An Illinois Appellate Court has weighed in on whether the “absolute pollution exclusion,” found in the typical commercial liability insurance policy, bars coverage for liabilities arising from emissions that complied with a permit limitation. In Erie Insurance Exchange v. Imperial Marble Corp., the Third District (No. 3-10-0380; September 15, 2011) concluded that the pollution exclusion was ambiguous as to whether it excluded coverage for personal injury and property damage purportedly due to emissions from Imperial’s manufacturing operations. In the underlying action, Imperial was sued in a putative class action by its neighbors based on negligence, trespass and nuisance, despite operating in compliance with its air emission permit. The complaint alleged personal injuries and property damage resulting from the invasion of the plaintiffs’ person and property “by noxious odors, volatile organic materials (VOMs) and hazardous air pollutants (HAPs), including, but not limited to STYRENE and Methyl Methacrylate (MMA), air contaminants and other hazardous material” in the emissions generated, “as part of Imperial’s normal business operations.”

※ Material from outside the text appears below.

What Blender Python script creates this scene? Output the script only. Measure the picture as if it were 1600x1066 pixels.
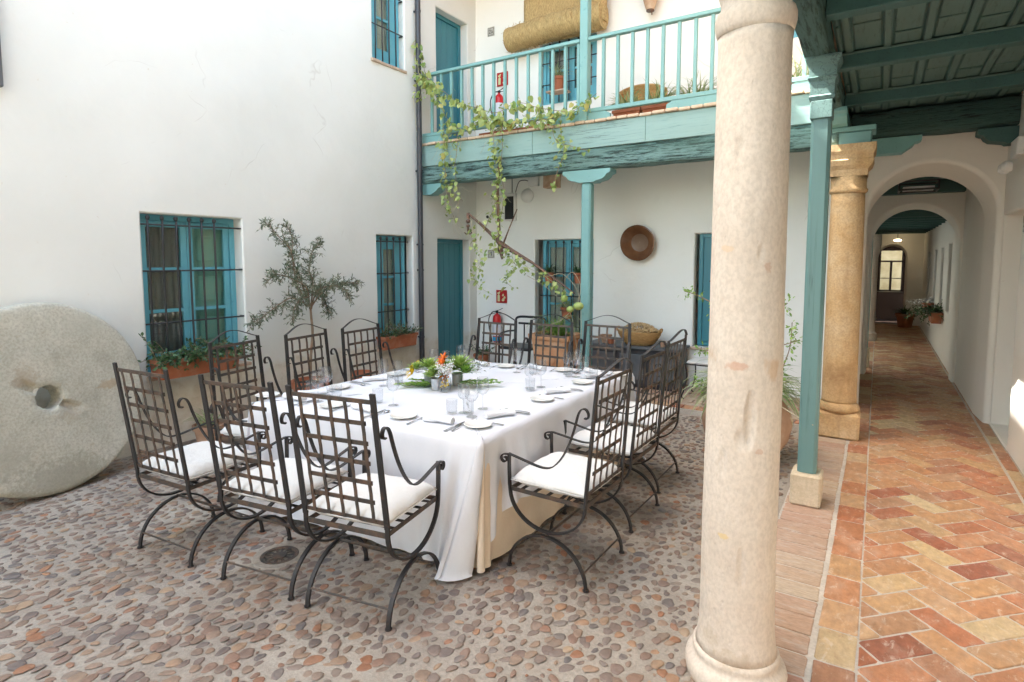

The typical exclusion bars coverage for injury arising from “pollutants,” defined in the policy as  “[a]ny solid, liquid, gaseous or thermal irritant or contaminant, including smoke, vapor, soot, fumes, acids, alkalis, chemical, and waste.” Although the language of the absolute pollution exclusion is broad and seemingly clear, Illinois, as well as other states, have concluded that a literal reading could lead to absurd results when applied to cases which have nothing to do with “pollution” in the conventional, or ordinary, sense of the word. Accordingly, when presented with a claim seeking coverage for bodily injury caused by carbon monoxide poisoning from an allegedly defective furnace, the Illinois Supreme Court concluded that the exclusion applies only to “those injuries caused by traditional environmental pollution.” American States Insurance Co. v. Koloms, 177 Ill. 2d 473, 489 (1997).

What makes the ruling in Imperial Marble notable is its apparent conclusion that emissions within the limits of a permit may not constitute “pollutants” within the meaning of the policy. “When the allegations in the underlying complaint are compared to the relevant provisions in the insurance policy, it is unclear whether permitted emissions constitute traditional environmental pollution that is excluded under the policy Erie issued to Imperial.” Given that ambiguity as to the existence of coverage, the insurer’s duty to defend was triggered.